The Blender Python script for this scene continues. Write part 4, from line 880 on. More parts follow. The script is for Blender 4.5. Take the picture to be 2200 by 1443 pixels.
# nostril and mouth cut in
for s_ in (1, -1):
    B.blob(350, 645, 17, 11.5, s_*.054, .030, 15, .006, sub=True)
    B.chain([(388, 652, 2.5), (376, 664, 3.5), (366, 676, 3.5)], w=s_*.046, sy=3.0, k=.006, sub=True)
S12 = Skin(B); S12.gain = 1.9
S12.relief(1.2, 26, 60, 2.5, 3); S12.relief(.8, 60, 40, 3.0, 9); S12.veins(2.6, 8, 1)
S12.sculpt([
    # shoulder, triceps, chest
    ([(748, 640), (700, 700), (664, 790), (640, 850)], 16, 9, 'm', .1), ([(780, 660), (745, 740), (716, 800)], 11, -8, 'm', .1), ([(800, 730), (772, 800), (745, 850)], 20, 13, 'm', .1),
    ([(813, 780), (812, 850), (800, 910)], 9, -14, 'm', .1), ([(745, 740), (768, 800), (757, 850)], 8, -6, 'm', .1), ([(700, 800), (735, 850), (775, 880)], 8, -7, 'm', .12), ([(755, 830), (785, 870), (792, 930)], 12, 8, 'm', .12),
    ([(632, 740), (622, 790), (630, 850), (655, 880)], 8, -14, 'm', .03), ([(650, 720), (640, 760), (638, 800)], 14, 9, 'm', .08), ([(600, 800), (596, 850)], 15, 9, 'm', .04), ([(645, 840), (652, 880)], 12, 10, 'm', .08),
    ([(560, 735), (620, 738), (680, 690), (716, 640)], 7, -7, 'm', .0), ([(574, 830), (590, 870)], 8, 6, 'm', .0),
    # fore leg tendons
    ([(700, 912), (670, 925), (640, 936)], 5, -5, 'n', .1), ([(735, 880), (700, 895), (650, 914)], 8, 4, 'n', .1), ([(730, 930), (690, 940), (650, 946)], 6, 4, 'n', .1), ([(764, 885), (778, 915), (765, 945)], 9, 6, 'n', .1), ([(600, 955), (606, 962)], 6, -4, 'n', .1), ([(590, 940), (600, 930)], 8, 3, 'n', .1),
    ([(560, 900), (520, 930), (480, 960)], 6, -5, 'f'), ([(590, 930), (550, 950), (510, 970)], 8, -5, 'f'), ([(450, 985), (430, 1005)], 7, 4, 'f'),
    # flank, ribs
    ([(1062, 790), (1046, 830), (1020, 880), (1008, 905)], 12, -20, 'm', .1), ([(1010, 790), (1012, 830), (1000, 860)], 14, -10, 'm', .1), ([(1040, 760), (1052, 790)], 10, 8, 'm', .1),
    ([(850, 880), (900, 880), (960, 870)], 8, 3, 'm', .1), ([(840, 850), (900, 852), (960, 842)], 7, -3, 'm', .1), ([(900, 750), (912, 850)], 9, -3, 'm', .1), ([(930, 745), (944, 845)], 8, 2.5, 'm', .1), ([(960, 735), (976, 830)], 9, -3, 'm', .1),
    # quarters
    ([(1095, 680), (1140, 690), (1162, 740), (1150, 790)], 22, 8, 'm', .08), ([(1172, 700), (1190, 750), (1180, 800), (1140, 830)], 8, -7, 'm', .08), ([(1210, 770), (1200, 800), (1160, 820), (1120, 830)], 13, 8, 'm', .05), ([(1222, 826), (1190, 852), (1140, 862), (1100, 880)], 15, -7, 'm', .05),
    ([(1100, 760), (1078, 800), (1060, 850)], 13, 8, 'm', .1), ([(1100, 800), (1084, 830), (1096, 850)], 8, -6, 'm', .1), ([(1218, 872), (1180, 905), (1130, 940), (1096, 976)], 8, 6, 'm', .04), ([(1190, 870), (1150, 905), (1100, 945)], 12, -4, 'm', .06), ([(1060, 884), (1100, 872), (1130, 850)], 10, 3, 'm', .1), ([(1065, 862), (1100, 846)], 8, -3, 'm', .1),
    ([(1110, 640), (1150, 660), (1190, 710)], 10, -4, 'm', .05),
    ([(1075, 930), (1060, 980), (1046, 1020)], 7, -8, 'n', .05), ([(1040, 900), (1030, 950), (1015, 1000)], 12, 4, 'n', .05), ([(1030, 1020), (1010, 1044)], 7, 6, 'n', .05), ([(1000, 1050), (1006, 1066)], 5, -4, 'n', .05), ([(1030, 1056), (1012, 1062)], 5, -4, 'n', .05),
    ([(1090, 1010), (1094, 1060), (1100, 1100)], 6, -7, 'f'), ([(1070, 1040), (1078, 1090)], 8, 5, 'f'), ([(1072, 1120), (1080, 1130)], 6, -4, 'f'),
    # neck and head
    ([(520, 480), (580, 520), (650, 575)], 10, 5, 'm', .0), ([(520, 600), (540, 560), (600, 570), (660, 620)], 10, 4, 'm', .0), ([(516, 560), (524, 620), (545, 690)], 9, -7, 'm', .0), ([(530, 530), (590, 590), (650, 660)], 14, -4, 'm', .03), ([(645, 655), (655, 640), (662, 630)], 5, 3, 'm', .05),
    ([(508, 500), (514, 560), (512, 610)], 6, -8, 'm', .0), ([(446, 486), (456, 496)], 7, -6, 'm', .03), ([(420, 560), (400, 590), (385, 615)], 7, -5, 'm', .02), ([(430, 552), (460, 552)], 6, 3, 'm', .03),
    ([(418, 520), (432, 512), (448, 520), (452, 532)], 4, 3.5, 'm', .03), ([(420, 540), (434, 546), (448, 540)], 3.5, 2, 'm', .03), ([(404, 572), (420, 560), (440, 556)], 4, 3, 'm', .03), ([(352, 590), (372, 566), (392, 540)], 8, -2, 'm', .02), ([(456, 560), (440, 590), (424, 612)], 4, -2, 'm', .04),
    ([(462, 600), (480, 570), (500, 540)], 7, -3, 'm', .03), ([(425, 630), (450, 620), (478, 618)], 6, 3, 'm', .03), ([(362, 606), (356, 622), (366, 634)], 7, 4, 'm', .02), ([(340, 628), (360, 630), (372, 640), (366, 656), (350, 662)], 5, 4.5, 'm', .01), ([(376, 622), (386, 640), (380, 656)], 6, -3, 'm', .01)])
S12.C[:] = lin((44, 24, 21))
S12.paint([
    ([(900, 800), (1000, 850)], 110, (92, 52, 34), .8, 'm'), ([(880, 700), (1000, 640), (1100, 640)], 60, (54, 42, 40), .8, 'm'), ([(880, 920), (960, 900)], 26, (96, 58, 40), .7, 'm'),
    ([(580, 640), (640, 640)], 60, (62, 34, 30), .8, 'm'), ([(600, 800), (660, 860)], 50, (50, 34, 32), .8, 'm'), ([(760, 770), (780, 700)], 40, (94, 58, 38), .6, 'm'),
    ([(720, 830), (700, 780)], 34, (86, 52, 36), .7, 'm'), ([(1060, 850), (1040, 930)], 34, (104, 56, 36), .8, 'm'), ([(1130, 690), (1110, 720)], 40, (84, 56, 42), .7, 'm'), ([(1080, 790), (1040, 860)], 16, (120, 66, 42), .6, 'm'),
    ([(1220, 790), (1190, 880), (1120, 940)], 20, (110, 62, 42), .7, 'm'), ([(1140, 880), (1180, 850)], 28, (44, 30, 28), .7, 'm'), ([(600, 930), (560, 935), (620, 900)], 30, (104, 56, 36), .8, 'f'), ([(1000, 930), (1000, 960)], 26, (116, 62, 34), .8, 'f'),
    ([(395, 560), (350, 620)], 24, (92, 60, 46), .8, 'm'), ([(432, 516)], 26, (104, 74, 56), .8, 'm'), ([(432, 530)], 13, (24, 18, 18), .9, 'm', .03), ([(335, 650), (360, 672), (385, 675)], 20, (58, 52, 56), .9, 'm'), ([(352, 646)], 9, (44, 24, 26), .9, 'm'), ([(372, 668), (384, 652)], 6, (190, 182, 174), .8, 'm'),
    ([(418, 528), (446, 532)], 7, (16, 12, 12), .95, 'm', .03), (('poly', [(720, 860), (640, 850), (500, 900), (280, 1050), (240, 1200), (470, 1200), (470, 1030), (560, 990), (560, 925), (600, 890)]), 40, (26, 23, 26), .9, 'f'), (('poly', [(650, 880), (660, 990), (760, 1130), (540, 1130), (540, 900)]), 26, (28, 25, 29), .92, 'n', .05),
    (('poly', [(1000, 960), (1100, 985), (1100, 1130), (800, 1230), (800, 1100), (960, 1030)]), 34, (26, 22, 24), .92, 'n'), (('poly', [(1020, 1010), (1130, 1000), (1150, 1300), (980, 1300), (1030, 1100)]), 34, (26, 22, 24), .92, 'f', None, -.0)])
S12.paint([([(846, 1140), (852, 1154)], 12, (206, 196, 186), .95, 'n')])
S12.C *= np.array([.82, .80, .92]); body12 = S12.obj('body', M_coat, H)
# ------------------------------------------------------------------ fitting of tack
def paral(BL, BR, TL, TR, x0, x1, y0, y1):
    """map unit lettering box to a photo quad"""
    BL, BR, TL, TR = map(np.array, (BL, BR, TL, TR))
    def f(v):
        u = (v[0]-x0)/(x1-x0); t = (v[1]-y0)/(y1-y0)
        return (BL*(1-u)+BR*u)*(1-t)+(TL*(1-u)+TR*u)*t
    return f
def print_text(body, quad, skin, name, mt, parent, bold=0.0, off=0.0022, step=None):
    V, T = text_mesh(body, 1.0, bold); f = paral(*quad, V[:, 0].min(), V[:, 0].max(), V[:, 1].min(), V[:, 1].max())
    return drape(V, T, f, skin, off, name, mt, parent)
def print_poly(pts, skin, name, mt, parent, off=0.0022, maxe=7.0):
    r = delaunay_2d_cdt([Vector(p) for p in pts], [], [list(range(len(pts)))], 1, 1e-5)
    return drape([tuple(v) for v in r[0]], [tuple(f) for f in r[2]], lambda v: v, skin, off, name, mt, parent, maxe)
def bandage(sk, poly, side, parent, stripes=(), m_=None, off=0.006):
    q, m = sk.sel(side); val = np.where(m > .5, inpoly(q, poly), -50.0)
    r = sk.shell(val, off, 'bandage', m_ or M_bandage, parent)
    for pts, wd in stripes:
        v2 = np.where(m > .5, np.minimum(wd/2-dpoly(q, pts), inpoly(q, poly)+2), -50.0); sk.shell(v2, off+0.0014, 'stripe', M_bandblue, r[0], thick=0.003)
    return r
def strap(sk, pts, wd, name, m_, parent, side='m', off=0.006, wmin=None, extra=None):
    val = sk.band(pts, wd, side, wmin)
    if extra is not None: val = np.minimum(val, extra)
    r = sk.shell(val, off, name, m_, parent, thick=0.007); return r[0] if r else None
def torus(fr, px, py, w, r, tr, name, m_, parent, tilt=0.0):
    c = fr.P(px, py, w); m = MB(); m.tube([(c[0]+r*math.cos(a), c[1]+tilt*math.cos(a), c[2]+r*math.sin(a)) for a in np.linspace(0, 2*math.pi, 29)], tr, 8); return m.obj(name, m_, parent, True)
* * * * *
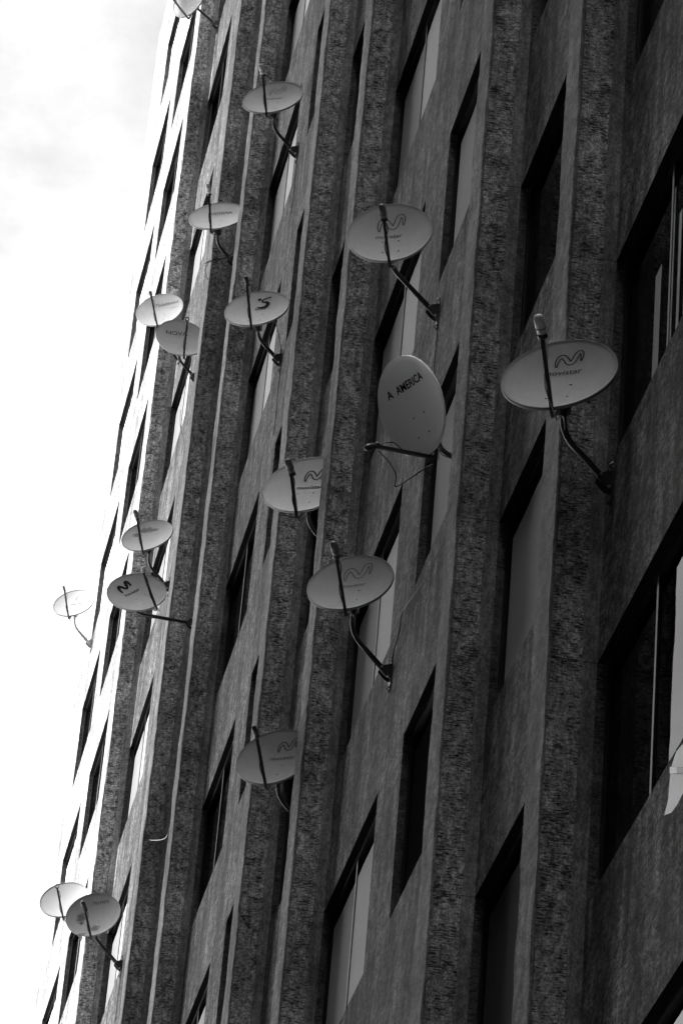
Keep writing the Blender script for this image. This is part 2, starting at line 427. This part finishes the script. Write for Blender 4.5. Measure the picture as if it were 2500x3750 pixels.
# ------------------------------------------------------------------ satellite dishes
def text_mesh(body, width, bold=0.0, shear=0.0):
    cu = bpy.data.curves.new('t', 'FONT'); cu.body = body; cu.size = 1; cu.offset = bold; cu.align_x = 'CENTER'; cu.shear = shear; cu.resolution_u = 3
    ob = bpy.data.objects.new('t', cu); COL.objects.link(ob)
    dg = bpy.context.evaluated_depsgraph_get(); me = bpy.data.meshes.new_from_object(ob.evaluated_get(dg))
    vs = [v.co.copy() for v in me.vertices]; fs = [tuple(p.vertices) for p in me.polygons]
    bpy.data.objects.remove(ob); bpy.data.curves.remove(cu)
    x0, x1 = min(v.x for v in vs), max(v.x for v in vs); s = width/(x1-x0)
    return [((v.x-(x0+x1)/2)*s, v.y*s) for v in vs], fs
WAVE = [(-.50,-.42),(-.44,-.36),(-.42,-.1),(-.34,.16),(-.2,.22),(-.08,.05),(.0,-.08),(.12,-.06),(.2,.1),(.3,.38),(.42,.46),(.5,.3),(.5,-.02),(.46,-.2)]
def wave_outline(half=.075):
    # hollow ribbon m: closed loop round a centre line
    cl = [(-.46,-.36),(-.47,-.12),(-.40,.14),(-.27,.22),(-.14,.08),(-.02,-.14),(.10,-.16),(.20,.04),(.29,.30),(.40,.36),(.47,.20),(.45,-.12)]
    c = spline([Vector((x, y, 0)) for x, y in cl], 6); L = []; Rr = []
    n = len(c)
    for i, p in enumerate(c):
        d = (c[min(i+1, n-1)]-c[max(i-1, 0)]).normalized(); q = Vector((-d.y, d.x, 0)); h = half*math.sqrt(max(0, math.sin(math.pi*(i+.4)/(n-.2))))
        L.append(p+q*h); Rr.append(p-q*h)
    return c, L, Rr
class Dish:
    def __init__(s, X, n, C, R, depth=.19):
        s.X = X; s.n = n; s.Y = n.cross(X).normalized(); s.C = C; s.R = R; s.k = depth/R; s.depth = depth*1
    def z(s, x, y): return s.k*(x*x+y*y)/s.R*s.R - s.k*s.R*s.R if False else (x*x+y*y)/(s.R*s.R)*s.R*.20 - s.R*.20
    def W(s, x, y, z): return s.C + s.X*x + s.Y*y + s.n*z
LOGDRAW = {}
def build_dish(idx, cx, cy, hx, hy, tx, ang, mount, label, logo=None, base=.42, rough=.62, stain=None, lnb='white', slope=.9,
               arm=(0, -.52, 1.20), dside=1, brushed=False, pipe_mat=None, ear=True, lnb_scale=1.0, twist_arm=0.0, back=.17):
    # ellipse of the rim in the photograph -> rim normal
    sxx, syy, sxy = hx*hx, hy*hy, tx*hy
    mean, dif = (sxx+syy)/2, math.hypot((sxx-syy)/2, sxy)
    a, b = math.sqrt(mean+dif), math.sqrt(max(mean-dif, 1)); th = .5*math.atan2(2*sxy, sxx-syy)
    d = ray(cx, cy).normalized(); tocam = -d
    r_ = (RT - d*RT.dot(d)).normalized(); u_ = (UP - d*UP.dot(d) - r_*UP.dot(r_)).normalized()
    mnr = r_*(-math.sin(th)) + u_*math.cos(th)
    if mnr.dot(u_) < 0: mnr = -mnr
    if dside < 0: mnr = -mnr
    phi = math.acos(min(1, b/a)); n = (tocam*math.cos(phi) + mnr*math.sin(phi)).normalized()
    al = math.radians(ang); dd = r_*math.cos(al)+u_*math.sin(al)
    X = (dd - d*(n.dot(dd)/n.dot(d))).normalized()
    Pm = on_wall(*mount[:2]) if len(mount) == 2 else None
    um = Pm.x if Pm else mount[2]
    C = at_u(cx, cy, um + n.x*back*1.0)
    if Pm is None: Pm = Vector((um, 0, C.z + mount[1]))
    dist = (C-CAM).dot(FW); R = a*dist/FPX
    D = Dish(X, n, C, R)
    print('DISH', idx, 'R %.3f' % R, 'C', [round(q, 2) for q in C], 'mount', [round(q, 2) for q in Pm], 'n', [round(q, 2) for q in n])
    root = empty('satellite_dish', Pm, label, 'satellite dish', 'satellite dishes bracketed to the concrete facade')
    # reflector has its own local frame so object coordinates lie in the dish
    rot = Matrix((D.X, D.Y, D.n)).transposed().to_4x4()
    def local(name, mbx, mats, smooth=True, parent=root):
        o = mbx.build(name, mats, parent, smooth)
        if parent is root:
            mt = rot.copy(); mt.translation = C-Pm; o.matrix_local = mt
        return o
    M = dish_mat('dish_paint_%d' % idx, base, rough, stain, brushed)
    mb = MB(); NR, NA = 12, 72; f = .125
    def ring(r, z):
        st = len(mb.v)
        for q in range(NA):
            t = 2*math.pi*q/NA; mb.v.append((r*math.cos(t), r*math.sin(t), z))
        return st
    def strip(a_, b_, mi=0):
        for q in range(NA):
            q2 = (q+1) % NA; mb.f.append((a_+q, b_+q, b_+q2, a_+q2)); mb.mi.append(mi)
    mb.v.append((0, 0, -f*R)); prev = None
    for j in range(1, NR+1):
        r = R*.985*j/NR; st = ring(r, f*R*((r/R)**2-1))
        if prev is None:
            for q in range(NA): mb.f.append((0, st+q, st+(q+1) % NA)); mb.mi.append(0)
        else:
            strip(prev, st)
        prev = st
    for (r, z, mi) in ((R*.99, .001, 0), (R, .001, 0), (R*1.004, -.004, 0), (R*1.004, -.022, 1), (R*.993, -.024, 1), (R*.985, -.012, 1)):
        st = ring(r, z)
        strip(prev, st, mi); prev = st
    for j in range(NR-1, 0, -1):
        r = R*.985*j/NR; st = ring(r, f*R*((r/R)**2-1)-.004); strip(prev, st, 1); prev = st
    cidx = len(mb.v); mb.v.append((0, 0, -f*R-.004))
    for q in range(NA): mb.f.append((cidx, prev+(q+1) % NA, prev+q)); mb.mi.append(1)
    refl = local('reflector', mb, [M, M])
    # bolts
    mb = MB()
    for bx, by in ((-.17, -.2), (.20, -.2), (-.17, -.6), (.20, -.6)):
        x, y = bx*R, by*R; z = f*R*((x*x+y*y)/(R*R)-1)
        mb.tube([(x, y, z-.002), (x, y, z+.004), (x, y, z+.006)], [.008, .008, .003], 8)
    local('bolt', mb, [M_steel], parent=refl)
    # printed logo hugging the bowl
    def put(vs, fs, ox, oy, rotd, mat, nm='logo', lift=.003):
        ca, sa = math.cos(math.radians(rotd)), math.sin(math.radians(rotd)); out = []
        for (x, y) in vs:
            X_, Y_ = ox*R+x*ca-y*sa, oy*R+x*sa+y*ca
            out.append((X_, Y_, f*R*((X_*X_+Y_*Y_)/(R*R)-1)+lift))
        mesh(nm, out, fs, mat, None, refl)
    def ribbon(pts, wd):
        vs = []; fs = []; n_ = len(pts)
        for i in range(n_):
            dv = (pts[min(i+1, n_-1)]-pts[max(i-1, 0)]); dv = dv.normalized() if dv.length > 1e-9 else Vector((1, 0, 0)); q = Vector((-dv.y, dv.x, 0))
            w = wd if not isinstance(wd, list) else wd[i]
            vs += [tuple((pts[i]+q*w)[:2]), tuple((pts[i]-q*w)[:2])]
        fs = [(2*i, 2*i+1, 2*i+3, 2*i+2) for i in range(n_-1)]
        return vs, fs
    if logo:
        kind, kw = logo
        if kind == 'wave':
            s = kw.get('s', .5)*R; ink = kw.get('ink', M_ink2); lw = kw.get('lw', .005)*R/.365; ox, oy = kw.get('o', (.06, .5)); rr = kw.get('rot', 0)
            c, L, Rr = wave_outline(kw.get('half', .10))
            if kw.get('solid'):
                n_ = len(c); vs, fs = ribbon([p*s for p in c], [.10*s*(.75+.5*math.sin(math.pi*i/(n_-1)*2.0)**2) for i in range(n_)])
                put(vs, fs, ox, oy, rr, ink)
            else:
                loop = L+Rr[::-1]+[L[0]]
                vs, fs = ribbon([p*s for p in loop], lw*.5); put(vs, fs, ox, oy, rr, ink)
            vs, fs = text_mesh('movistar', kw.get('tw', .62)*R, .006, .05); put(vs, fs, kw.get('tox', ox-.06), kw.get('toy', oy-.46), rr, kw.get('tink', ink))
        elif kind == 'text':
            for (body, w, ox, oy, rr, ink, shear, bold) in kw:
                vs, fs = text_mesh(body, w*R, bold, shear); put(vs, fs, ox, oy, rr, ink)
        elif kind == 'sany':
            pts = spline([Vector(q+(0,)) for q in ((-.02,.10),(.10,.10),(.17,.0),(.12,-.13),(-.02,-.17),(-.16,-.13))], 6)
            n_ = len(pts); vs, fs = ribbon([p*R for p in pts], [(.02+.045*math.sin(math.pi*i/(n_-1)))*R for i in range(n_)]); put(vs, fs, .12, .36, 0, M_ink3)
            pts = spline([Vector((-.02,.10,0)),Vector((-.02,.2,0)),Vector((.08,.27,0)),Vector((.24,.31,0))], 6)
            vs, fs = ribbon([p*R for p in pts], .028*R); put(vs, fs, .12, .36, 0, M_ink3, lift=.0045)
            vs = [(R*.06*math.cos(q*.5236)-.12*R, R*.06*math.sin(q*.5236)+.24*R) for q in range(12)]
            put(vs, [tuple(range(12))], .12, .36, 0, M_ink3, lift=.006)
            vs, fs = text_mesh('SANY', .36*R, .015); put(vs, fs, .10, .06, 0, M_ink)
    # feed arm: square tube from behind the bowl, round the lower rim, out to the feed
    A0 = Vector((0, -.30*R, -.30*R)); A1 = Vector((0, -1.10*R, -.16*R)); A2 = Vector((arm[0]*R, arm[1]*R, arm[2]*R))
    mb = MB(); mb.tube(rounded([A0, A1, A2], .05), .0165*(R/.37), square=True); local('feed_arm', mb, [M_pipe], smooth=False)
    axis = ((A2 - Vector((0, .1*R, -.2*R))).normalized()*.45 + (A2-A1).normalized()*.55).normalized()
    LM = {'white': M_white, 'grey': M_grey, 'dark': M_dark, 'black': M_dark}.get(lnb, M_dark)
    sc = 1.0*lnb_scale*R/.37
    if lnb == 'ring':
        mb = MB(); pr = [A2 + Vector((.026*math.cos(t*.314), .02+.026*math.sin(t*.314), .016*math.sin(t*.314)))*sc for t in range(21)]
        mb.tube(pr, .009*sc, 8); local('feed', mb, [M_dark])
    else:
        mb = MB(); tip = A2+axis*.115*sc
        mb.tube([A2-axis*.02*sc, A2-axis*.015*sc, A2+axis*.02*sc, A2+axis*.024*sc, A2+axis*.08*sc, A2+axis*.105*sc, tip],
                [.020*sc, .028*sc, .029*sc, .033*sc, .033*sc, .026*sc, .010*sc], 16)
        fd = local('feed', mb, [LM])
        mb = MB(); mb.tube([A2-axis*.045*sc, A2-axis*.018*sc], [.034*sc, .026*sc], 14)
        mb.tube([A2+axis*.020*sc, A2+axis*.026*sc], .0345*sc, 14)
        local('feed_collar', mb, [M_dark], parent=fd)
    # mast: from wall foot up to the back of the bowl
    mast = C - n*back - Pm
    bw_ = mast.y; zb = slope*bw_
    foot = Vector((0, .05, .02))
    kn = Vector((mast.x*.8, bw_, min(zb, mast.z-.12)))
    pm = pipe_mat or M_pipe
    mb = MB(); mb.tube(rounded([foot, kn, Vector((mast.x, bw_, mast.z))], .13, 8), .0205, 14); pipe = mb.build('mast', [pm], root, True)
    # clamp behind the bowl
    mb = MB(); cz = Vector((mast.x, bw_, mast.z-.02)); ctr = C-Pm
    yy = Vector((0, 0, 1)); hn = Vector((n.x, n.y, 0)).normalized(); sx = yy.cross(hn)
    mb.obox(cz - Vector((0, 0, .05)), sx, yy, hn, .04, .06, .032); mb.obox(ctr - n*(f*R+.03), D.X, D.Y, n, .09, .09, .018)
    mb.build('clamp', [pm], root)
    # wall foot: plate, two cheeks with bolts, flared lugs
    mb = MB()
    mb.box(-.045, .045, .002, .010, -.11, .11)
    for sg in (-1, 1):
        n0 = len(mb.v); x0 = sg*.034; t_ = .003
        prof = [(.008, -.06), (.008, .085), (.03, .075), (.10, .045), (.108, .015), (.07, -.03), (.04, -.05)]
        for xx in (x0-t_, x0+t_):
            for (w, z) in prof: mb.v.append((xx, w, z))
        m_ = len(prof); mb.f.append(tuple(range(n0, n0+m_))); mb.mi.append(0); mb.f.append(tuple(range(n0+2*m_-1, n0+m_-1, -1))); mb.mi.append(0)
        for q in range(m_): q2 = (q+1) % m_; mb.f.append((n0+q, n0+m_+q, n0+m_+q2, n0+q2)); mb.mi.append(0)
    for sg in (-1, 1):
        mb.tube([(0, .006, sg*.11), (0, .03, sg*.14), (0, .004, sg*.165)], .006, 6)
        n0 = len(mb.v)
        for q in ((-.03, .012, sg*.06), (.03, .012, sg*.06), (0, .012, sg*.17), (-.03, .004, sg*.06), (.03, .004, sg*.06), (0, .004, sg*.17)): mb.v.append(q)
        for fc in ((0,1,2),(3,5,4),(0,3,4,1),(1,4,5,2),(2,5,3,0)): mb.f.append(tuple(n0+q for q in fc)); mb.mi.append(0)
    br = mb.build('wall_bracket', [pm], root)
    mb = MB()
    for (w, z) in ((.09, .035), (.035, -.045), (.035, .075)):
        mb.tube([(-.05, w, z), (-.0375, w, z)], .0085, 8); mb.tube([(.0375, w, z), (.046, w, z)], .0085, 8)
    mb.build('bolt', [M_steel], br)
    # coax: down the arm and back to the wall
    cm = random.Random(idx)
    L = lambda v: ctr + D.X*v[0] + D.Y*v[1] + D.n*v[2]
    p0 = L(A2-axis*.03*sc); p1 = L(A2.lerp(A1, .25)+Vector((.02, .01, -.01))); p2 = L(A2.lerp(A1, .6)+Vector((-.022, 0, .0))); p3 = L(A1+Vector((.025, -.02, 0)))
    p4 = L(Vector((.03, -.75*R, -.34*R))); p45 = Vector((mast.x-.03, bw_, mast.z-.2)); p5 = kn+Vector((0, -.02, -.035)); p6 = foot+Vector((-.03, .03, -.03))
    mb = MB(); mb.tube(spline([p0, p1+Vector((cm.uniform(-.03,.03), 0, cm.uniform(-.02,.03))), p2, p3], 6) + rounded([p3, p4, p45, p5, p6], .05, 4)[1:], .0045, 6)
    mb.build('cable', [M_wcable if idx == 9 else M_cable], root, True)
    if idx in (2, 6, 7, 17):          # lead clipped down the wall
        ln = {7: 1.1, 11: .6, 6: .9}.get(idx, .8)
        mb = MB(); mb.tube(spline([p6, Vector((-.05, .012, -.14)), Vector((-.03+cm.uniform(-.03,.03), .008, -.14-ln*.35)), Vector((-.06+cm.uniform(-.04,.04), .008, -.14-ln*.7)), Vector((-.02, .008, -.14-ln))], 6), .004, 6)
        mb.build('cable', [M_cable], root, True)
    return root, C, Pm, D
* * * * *
### WRITTEN EXERCISE
Look for the word "this" in every line of the listing and copy the lines that have it.

### OUTPUT BELOW
The Blender Python script for this scene continues. Write part 4, from line 880 on. More parts follow. The script is for Blender 4.5. Take the picture to be 2200 by 1443 pixels.
Keep writing the Blender script for this image. This is part 2, starting at line 427. This part finishes the script. Write for Blender 4.5. Measure the picture as if it were 2500x3750 pixels.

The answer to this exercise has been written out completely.